COMMENTARY

Door open for Wildcats in BCS title-game race

Updated: 2012-11-14T22:55:29Z

By SAM MELLINGER

The Kansas City Star

— Two games and the requisite worry are still ahead for what sure looks like The Greatest Team in Kansas State History. So as long as we understand chapters remain in the book, here’s the latest plot twist:

Potentially the biggest night for K-State football since the 2003 Big 12 championship.

Collin Klein and the irrepressible Snyders are keeping the story going, their national championship dreams becoming a little more real every week. In the span of a few hours on Saturday night came the biggest jolts yet.

A muddy 23-10 win in front of a national television audience and sellout crowd here combined with a stunning loss at home by top-ranked Alabama took a chunk out of the worry over where an undefeated season would end for K-State.

“I have no thoughts about it whatsoever,” Wildcats coach Bill Snyder predictably said.

That’s fine, but the rest of the college football world will be talking plenty about it, trying to digest the thought that it is now almost entirely up to K-State whether it plays for the national championship.

Fourteen years ago, Texas A&M deleted K-State from the national title picture with a heart-wrenching overtime win in the Big 12 championship. This weekend, A&M paid it back by winning in Tuscaloosa — and how about the irony of the Aggies promptly ending their new league’s six-year streak of national titles and giving their old league a chance?

“I mean, it’s good for us,” receiver Tramaine Thompson says.

Because even if Oregon and Notre Dame also remain unbeaten, the chance of K-State being left out just shrank.

College football’s new world will likely have K-State No. 1 in the all-important BCS rankings and No. 2 in the human rankings that are part of the formula. There is a sentiment that Notre Dame’s resume is better than K-State’s, but it is somewhere between unlikely and impossible that the Irish would jump the Wildcats into the BCS championship.

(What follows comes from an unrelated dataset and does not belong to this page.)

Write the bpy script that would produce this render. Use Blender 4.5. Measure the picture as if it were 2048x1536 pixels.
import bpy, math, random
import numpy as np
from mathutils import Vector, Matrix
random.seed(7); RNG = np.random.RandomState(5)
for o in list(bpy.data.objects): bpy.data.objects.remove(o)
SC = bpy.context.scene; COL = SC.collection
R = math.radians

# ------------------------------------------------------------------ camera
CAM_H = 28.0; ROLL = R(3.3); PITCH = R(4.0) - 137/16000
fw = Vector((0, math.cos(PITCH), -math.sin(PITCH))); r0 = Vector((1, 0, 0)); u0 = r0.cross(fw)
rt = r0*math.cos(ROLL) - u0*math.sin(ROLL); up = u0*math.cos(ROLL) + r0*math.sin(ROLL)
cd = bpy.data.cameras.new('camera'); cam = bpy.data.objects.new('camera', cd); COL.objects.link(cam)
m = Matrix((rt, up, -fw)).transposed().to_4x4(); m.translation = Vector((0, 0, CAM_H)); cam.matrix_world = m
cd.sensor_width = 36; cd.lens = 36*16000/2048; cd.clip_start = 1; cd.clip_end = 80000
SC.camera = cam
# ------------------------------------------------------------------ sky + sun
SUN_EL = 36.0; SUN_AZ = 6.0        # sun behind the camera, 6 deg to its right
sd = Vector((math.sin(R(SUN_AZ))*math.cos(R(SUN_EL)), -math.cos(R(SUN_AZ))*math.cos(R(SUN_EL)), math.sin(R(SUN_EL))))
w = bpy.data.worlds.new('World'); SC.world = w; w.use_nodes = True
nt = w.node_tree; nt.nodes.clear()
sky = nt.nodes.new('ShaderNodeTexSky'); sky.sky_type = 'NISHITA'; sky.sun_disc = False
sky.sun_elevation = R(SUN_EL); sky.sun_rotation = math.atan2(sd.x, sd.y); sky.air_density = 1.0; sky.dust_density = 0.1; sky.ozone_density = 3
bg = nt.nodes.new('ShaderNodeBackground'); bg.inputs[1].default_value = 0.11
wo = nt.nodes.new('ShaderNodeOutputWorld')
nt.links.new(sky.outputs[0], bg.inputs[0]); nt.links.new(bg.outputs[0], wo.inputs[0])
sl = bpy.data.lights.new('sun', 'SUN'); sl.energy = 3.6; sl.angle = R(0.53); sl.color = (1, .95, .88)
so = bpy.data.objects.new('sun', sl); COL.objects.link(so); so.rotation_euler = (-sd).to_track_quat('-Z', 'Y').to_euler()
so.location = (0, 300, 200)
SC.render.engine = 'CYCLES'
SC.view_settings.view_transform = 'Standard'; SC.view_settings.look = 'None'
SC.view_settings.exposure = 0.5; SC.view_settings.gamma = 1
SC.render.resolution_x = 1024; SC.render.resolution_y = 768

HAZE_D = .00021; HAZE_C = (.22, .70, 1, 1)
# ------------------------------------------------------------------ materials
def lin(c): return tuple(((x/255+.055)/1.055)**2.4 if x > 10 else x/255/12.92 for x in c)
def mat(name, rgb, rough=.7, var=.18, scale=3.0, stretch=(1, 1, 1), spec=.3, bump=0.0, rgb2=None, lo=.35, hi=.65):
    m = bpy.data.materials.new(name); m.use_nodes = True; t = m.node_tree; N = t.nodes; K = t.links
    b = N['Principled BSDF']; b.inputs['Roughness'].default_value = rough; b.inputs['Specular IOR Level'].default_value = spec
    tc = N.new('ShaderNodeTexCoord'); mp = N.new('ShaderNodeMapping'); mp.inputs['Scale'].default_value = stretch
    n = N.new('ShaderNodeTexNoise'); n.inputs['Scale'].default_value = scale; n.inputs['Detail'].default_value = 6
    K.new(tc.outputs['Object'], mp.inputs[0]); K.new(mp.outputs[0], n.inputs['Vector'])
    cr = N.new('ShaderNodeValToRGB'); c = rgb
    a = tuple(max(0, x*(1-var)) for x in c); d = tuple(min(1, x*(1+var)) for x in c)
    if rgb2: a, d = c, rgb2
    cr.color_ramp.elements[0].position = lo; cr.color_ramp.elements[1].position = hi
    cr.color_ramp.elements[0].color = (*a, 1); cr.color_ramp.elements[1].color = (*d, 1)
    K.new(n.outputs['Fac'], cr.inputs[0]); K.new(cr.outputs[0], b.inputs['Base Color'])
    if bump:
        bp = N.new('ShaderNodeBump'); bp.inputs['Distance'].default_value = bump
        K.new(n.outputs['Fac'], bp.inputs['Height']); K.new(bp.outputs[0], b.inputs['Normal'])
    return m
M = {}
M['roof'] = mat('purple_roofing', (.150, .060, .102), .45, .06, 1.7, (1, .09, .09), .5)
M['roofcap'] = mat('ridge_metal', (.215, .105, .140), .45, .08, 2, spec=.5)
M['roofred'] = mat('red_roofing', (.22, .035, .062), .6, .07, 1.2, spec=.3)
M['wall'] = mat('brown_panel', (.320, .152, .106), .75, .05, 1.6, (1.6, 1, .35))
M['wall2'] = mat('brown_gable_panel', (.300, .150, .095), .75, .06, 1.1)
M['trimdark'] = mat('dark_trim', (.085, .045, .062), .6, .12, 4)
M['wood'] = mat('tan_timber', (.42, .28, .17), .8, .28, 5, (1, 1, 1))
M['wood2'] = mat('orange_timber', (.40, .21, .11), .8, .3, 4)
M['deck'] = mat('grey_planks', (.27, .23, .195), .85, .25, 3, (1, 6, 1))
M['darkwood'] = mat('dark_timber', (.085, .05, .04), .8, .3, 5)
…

Before this weekend, the people whose lives revolve around studying the BCS thought the finish would be Alabama, Oregon, K-State and Notre Dame — in that order.

Now, the projections just moved Alabama to the back of that line, and K-State should be good enough for a chance at completing the greatest program makeover in college football history.

Almost immediately after Alabama lost, noted BCS expert Jerry Palm updated his championship game to Oregon and K-State. As much as people talk about Notre Dame’s brand recognition, it’s interesting that the Irish are ranked better by computers than humans. The only way for Notre Dame to push K-State out of the national championship is for those humans to effectively cook the books.

It is in the nature of many K-State fans to expect the worst, and in a lot of ways they come by this honestly. But it sure looks like A&M took the Wildcats’ national championship hopes out of the algorithms and into the two remaining games — at Baylor next week, then Texas at home on Dec. 1.

This means the most significant obstacles to K-State playing for a once impossible-to-even-dream-of national championship — road games at Oklahoma and West Virginia and too many unbeatens ahead in line — are now history.

There will be talk about Notre Dame playing the more balanced schedule, and you will probably even hear some SEC sycophants say their one-loss teams are better than anyone else’s undefeated team.

But if this is the way it goes — if K-State wins two more games and plays Oregon or whoever else for the national championship — the Wildcats will have earned their way.

They have the Heisman Trophy frontrunner and the presumptive coach of the year. They put more than 50 points on four major conference opponents, beat one top-10 team on the road and two other ranked teams by more than 30. Texas looks to be improving, and should be a worthy opponent in a few weeks.

Even after all these years and a full generation now growing up knowing nothing but a world where the Wildcats are good at football, it is still a bit hard to process the idea of a school in the middle of Kansas playing for the national title — to say nothing of making it ahead of undefeated Notre Dame.

But through 24 years of mostly relentless work by Snyder, an amazing transformation by Klein, and the belief of everyone involved we now live in this remarkable new reality.

Nothing is finished yet, of course. There is still plenty of time for another heartbreak. But the chances are shrinking, and we might remember Saturday as the most important day of the season.